:: GIVEN INFORMATION ::
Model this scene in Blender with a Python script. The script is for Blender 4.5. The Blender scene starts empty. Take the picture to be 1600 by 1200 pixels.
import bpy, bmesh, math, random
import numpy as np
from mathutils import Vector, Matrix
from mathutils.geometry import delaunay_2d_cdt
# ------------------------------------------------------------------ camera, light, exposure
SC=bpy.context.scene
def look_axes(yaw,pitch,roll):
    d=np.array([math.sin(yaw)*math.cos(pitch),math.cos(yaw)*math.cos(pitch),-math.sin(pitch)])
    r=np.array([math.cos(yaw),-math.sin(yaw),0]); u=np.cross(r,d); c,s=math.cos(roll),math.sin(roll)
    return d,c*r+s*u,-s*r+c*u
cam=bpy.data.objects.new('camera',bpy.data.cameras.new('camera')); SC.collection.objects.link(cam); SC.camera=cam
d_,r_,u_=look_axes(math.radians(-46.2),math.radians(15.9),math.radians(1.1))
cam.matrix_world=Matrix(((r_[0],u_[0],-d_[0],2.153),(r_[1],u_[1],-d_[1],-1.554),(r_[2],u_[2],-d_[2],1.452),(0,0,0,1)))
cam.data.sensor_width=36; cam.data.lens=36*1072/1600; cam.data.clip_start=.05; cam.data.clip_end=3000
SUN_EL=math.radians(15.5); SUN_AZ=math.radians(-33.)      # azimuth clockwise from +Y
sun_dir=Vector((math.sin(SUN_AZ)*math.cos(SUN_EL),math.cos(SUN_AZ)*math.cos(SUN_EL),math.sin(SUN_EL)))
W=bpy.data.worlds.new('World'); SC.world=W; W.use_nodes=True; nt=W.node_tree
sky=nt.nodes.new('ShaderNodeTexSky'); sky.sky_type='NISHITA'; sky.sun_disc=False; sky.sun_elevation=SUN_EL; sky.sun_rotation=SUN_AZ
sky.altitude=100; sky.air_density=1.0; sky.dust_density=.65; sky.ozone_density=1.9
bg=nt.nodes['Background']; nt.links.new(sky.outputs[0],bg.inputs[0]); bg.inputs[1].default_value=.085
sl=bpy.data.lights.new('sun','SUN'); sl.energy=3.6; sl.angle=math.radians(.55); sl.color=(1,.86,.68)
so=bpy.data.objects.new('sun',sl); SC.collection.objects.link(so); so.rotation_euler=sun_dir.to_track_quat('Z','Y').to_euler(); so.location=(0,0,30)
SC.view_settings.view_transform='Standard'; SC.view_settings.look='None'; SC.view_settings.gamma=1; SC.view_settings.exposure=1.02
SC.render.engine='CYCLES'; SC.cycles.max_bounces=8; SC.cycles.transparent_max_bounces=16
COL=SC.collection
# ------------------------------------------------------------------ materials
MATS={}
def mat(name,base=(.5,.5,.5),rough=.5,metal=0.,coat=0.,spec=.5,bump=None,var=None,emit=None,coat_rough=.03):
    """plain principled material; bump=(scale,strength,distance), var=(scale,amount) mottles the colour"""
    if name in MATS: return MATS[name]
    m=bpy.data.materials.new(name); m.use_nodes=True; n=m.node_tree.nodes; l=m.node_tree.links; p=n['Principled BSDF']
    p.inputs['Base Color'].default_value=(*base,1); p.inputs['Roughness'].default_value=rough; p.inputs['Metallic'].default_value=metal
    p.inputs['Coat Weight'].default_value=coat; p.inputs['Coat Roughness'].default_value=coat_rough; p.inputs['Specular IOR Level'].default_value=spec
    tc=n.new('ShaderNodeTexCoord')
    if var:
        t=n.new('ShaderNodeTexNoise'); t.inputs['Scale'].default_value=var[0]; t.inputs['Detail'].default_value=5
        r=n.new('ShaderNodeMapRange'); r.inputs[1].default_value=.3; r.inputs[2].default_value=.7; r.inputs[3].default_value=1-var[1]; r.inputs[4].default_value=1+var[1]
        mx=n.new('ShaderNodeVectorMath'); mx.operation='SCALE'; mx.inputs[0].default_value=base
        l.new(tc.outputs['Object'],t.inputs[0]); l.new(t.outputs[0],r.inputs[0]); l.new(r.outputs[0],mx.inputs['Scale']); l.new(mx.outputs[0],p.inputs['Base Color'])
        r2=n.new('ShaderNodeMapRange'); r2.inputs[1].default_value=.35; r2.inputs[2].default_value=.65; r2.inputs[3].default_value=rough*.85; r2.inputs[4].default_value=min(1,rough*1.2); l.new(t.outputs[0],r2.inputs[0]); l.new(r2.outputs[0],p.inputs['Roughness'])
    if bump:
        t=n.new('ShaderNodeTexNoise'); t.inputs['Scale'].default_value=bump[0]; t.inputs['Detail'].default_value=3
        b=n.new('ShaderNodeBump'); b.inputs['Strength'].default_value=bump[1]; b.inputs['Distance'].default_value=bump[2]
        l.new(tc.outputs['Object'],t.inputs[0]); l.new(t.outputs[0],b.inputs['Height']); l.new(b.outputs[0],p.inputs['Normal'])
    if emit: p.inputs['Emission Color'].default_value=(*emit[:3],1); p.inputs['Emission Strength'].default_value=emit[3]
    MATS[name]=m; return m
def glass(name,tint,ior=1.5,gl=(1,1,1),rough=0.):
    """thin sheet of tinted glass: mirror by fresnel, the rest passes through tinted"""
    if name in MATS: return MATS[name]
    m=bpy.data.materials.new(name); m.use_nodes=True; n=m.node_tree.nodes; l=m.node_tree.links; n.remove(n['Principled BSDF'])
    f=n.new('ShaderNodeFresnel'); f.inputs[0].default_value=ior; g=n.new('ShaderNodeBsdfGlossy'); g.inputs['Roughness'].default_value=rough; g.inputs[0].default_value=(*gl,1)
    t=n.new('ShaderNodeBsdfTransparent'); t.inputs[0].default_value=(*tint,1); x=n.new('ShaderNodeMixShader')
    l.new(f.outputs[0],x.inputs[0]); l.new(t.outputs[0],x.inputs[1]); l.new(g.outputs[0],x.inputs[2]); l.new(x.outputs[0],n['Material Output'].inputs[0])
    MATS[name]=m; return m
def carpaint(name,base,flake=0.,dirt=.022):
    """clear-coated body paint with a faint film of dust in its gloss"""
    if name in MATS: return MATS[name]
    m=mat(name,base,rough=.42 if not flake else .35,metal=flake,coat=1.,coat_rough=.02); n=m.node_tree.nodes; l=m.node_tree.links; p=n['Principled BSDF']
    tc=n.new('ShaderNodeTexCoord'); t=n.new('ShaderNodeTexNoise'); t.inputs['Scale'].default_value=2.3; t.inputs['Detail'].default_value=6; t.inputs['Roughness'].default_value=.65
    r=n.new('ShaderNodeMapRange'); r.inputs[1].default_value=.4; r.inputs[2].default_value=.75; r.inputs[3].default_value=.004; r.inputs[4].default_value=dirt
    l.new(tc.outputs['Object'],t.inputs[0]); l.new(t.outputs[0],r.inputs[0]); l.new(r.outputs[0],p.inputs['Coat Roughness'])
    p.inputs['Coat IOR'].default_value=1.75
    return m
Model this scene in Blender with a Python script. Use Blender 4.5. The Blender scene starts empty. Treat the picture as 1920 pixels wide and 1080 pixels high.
:::
**THE TASK:**
Using the listing above, please repeat every entry exactly.

**SOLUTION FOR THIS PROBLEM:**
Model this scene in Blender with a Python script. The script is for Blender 4.5. The Blender scene starts empty. Take the picture to be 1600 by 1200 pixels.
import bpy, bmesh, math, random
import numpy as np
from mathutils import Vector, Matrix
from mathutils.geometry import delaunay_2d_cdt
# ------------------------------------------------------------------ camera, light, exposure
SC=bpy.context.scene
def look_axes(yaw,pitch,roll):
    d=np.array([math.sin(yaw)*math.cos(pitch),math.cos(yaw)*math.cos(pitch),-math.sin(pitch)])
    r=np.array([math.cos(yaw),-math.sin(yaw),0]); u=np.cross(r,d); c,s=math.cos(roll),math.sin(roll)
    return d,c*r+s*u,-s*r+c*u
cam=bpy.data.objects.new('camera',bpy.data.cameras.new('camera')); SC.collection.objects.link(cam); SC.camera=cam
d_,r_,u_=look_axes(math.radians(-46.2),math.radians(15.9),math.radians(1.1))
cam.matrix_world=Matrix(((r_[0],u_[0],-d_[0],2.153),(r_[1],u_[1],-d_[1],-1.554),(r_[2],u_[2],-d_[2],1.452),(0,0,0,1)))
cam.data.sensor_width=36; cam.data.lens=36*1072/1600; cam.data.clip_start=.05; cam.data.clip_end=3000
SUN_EL=math.radians(15.5); SUN_AZ=math.radians(-33.)      # azimuth clockwise from +Y
sun_dir=Vector((math.sin(SUN_AZ)*math.cos(SUN_EL),math.cos(SUN_AZ)*math.cos(SUN_EL),math.sin(SUN_EL)))
W=bpy.data.worlds.new('World'); SC.world=W; W.use_nodes=True; nt=W.node_tree
sky=nt.nodes.new('ShaderNodeTexSky'); sky.sky_type='NISHITA'; sky.sun_disc=False; sky.sun_elevation=SUN_EL; sky.sun_rotation=SUN_AZ
sky.altitude=100; sky.air_density=1.0; sky.dust_density=.65; sky.ozone_density=1.9
bg=nt.nodes['Background']; nt.links.new(sky.outputs[0],bg.inputs[0]); bg.inputs[1].default_value=.085
sl=bpy.data.lights.new('sun','SUN'); sl.energy=3.6; sl.angle=math.radians(.55); sl.color=(1,.86,.68)
so=bpy.data.objects.new('sun',sl); SC.collection.objects.link(so); so.rotation_euler=sun_dir.to_track_quat('Z','Y').to_euler(); so.location=(0,0,30)
SC.view_settings.view_transform='Standard'; SC.view_settings.look='None'; SC.view_settings.gamma=1; SC.view_settings.exposure=1.02
SC.render.engine='CYCLES'; SC.cycles.max_bounces=8; SC.cycles.transparent_max_bounces=16
COL=SC.collection
# ------------------------------------------------------------------ materials
MATS={}
def mat(name,base=(.5,.5,.5),rough=.5,metal=0.,coat=0.,spec=.5,bump=None,var=None,emit=None,coat_rough=.03):
    """plain principled material; bump=(scale,strength,distance), var=(scale,amount) mottles the colour"""
    if name in MATS: return MATS[name]
    m=bpy.data.materials.new(name); m.use_nodes=True; n=m.node_tree.nodes; l=m.node_tree.links; p=n['Principled BSDF']
    p.inputs['Base Color'].default_value=(*base,1); p.inputs['Roughness'].default_value=rough; p.inputs['Metallic'].default_value=metal
    p.inputs['Coat Weight'].default_value=coat; p.inputs['Coat Roughness'].default_value=coat_rough; p.inputs['Specular IOR Level'].default_value=spec
    tc=n.new('ShaderNodeTexCoord')
    if var:
        t=n.new('ShaderNodeTexNoise'); t.inputs['Scale'].default_value=var[0]; t.inputs['Detail'].default_value=5
        r=n.new('ShaderNodeMapRange'); r.inputs[1].default_value=.3; r.inputs[2].default_value=.7; r.inputs[3].default_value=1-var[1]; r.inputs[4].default_value=1+var[1]
        mx=n.new('ShaderNodeVectorMath'); mx.operation='SCALE'; mx.inputs[0].default_value=base
        l.new(tc.outputs['Object'],t.inputs[0]); l.new(t.outputs[0],r.inputs[0]); l.new(r.outputs[0],mx.inputs['Scale']); l.new(mx.outputs[0],p.inputs['Base Color'])
        r2=n.new('ShaderNodeMapRange'); r2.inputs[1].default_value=.35; r2.inputs[2].default_value=.65; r2.inputs[3].default_value=rough*.85; r2.inputs[4].default_value=min(1,rough*1.2); l.new(t.outputs[0],r2.inputs[0]); l.new(r2.outputs[0],p.inputs['Roughness'])
    if bump:
        t=n.new('ShaderNodeTexNoise'); t.inputs['Scale'].default_value=bump[0]; t.inputs['Detail'].default_value=3
        b=n.new('ShaderNodeBump'); b.inputs['Strength'].default_value=bump[1]; b.inputs['Distance'].default_value=bump[2]
        l.new(tc.outputs['Object'],t.inputs[0]); l.new(t.outputs[0],b.inputs['Height']); l.new(b.outputs[0],p.inputs['Normal'])
    if emit: p.inputs['Emission Color'].default_value=(*emit[:3],1); p.inputs['Emission Strength'].default_value=emit[3]
    MATS[name]=m; return m
def glass(name,tint,ior=1.5,gl=(1,1,1),rough=0.):
    """thin sheet of tinted glass: mirror by fresnel, the rest passes through tinted"""
    if name in MATS: return MATS[name]
    m=bpy.data.materials.new(name); m.use_nodes=True; n=m.node_tree.nodes; l=m.node_tree.links; n.remove(n['Principled BSDF'])
    f=n.new('ShaderNodeFresnel'); f.inputs[0].default_value=ior; g=n.new('ShaderNodeBsdfGlossy'); g.inputs['Roughness'].default_value=rough; g.inputs[0].default_value=(*gl,1)
    t=n.new('ShaderNodeBsdfTransparent'); t.inputs[0].default_value=(*tint,1); x=n.new('ShaderNodeMixShader')
    l.new(f.outputs[0],x.inputs[0]); l.new(t.outputs[0],x.inputs[1]); l.new(g.outputs[0],x.inputs[2]); l.new(x.outputs[0],n['Material Output'].inputs[0])
    MATS[name]=m; return m
def carpaint(name,base,flake=0.,dirt=.022):
    """clear-coated body paint with a faint film of dust in its gloss"""
    if name in MATS: return MATS[name]
    m=mat(name,base,rough=.42 if not flake else .35,metal=flake,coat=1.,coat_rough=.02); n=m.node_tree.nodes; l=m.node_tree.links; p=n['Principled BSDF']
    tc=n.new('ShaderNodeTexCoord'); t=n.new('ShaderNodeTexNoise'); t.inputs['Scale'].default_value=2.3; t.inputs['Detail'].default_value=6; t.inputs['Roughness'].default_value=.65
    r=n.new('ShaderNodeMapRange'); r.inputs[1].default_value=.4; r.inputs[2].default_value=.75; r.inputs[3].default_value=.004; r.inputs[4].default_value=dirt
    l.new(tc.outputs['Object'],t.inputs[0]); l.new(t.outputs[0],r.inputs[0]); l.new(r.outputs[0],p.inputs['Coat Roughness'])
    p.inputs['Coat IOR'].default_value=1.75
    return m
Model this scene in Blender with a Python script. Use Blender 4.5. The Blender scene starts empty. Treat the picture as 1920 pixels wide and 1080 pixels high.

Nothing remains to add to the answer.